Le joueur de quilles
de Alain Beaulieu

critiqué par Libris québécis, le 25 juin 2013
(Montréal - 82 ans)


La note:  étoiles
La littérature et le mafioso
Avec ce roman, Alain Beaulieu aborde le dilemme exposé dans Au pied de la Pente Douce de Roger Lemelin. Attentif au sort des enfants de sa génération, l’auteur se demande ce qui leur adviendra après avoir connu une enfance qui s’est conjuguée avec la pauvreté dans les quartiers défavorisés de Québec.

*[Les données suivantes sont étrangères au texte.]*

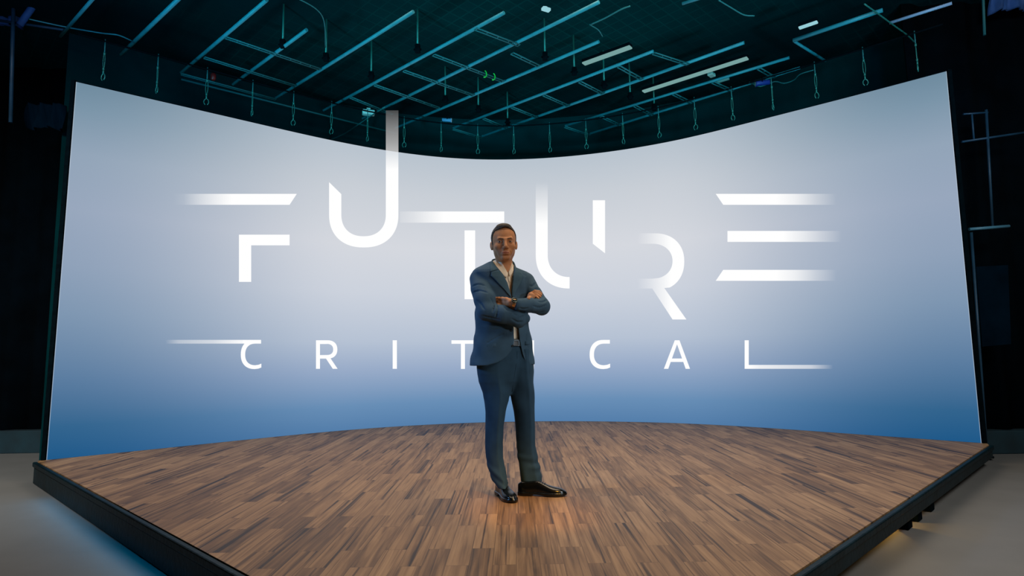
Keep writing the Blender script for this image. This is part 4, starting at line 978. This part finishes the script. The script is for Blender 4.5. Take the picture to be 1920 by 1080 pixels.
# ---------------------------------------------------------------- light, world, camera
def area(name, loc, target, size, power, col, sy=None):
    l = bpy.data.lights.new(name, 'AREA'); l.energy = power; l.color = col; l.size = size
    if sy: l.shape = 'RECTANGLE'; l.size_y = sy
    o = bpy.data.objects.new(name, l); C.objects.link(o); o.location = loc
    o.rotation_euler = (Vector(target)-Vector(loc)).to_track_quat('-Z', 'Y').to_euler(); return o
def spot(name, loc, target, power, col, ang, blend=1, rad=.1):
    l = bpy.data.lights.new(name, 'SPOT'); l.energy = power; l.color = col; l.spot_size = math.radians(ang); l.spot_blend = blend; l.shadow_soft_size = rad
    o = bpy.data.objects.new(name, l); C.objects.link(o); o.location = loc
    o.rotation_euler = (Vector(target)-Vector(loc)).to_track_quat('-Z', 'Y').to_euler(); return o
def point(name, loc, power, col, rad=.1):
    l = bpy.data.lights.new(name, 'POINT'); l.energy = power; l.color = col; l.shadow_soft_size = rad
    o = bpy.data.objects.new(name, l); C.objects.link(o); o.location = loc; return o
area('stage_softbox', (0, 4.4, 4.6), (0, 4.8, 0), 3.6, 98, (1, .78, .56), 2.4).data.spread = math.radians(135)
spot('warm_key', (1.9, .4, 2.2), (.0, 4.0, 1.5), 60, (1, .43, .10), 15, .9, .25)
spot('cool_side', (-3.4, 3.2, 2.4), (0, 4.0, .9), 300, (.22, .5, 1), 34, .8, .3)
o_ = area('rig_wash', (0, 1.0, 4.1), (0, 9, 4.6), 6.5, 16, (.05, .80, 1), .3); o_.data.spread = math.radians(60)
for nm_, x_, pw_ in (('rig_side_left', -4.2, 48), ('rig_side_right', 4.4, 36)):
    o_ = area(nm_, (x_, 2.2, 1.0), (-.4 if x_ < 0 else 1.0, 8.0, 4.6), .6, pw_, (.06, .78, 1)); o_.data.spread = math.radians(72)
spot('trouser_fill', (3.2, .6, 1.6), (0, 4.0, .7), 190, (.72, .88, 1), 26, .9, .2)
spot('blue_wash', (-3.2, 2.5, 2.6), (-4.0, 6.2, 4.8), 160, (.03, .40, 1), 60, 1, .3)
spot('blue_wash_right', (3.2, 2.5, 2.6), (4.6, 6.2, 4.6), 90, (.03, .35, 1), 60, 1, .3)
dL = (FC-LC).normalized(); nL = Vector((dL.y, -dL.x)); nL = nL if nL.x < 0 else -nL
pL = LC.lerp(FC, .44)+nL*.06
area('added_blue_edge_fill', (pL.x, pL.y, -.055), (pL.x+nL.x*.5, pL.y+nL.y*.5, ZG-.12), (FC-LC).length*.62, 3.2, (0, .36, .75), .03).rotation_euler = (Vector((nL.x*.5, nL.y*.5, -.34))).to_track_quat('-Z', 'Y').to_euler()  # added unseen light: spreads the blue reflected glow over the ground beside the left edge
area('floor_light_left', (-4.0, .8, 4.2), (-6.3, 7.0, 0), 1.2, 78, (1, .98, .93)).data.spread = math.radians(75)
area('floor_light_right', (4.0, .8, 4.2), (4.8, 4.5, 0), 1.5, 135, (1, .98, .93))
spot('warm_floor_accent', (1.0, 1.4, 2.4), (.07, 3.74, 0), 420, (1, .47, .05), 17, 1, .1)
pU = FC.lerp(RC, .56)+Vector((-.12, .12)); point('under_stage_lamp', (pU.x, pU.y, -.08), 1.6, (1, .6, .15), .02)
w = bpy.data.worlds.new('World'); bpy.context.scene.world = w; w.use_nodes = True
w.node_tree.nodes['Background'].inputs[0].default_value = (.002, .004, .006, 1)
cd = bpy.data.cameras.new('camera'); co = bpy.data.objects.new('camera', cd); C.objects.link(co)
cd.sensor_width = 36; cd.lens = 36*F/1920; cd.clip_end = 100
M = SIGN_M.copy(); M.translation = CAM; co.matrix_world = M
sc = bpy.context.scene; sc.camera = co
sc.view_settings.view_transform = 'Standard'; sc.view_settings.look = 'None'; sc.view_settings.exposure = 0; sc.view_settings.gamma = 1
sc.view_settings.use_curve_mapping = False
sc.cycles.use_denoising = True; sc.cycles.max_bounces = 6; sc.cycles.transparent_max_bounces = 8
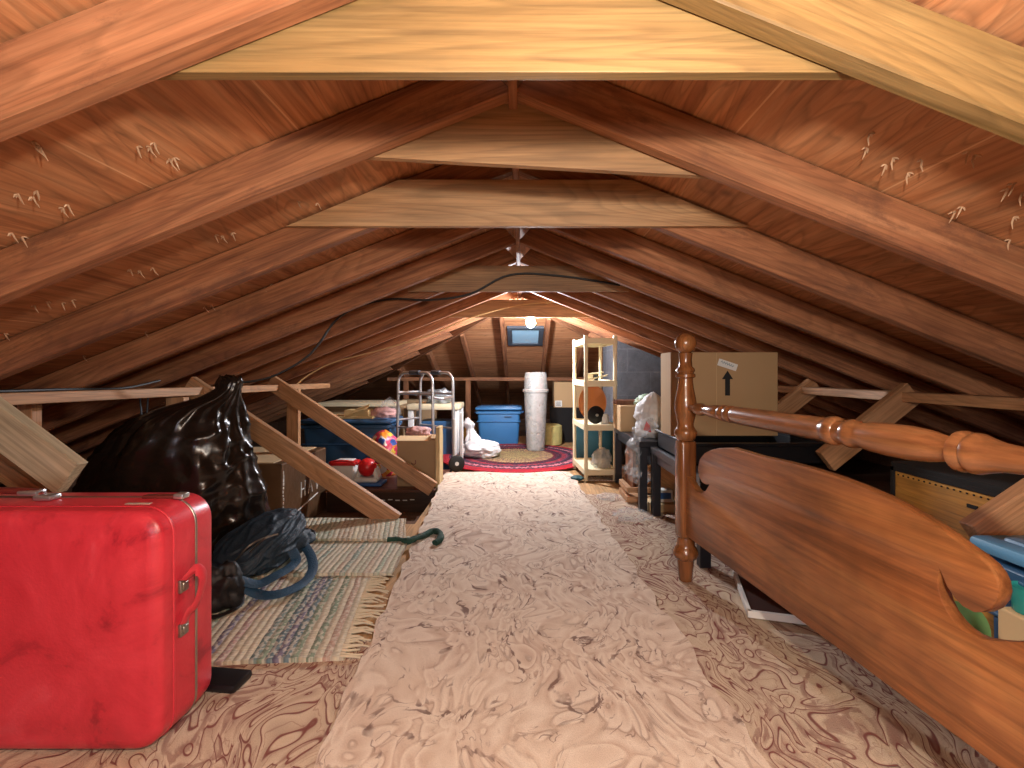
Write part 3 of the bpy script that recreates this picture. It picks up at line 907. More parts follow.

Pour échapper à ce sort, Rémi Belleau a joint les rangs de la criminalité comme mafioso à la tête d'un réseau contrôlant le commerce de la drogue et de la prostitution. Pour assurer sa protection, il propose à Samy Martel d’écrire sa biographie moyennant la somme de 50,0000 $. La commande est assez alléchante pour que cet auteur délaisse l'œuvre en chantier, d’autant plus qu’elle vient d’un homme enraciné dans le même terreau. Même si sa femme le déconseille d’accepter ce projet de glorification, Samy Martel l’entérine pour établir la part de responsabilité de l’État dans la fabrication des criminels issus des rangs de la panade. Ce travail d’écriture lui fait découvrir que sa propre famille est également liée au monde interlope pour promouvoir l’indépendance du Québec sous la couverture d’un champion de quilles.

Le roman couvre l'espace qu'occupent les rejetés de la société, désireux d’occuper une aire enviable grâce au crime. Ce rêve paradoxal suit en parallèle celui de tout un peuple en quête d’outils propres à sa croissance. La comparaison donne à l'œuvre une saveur politique qui montrera aux nationalistes que, derrière l’or qui brille, se cachent des magouilles condamnables. En fait, à travers un roman aux allures policières, l’auteur se demande si la fin justifie les moyens. La thématique est intéressante, mais la mécanique qui l’actionne produit parfois des soubresauts.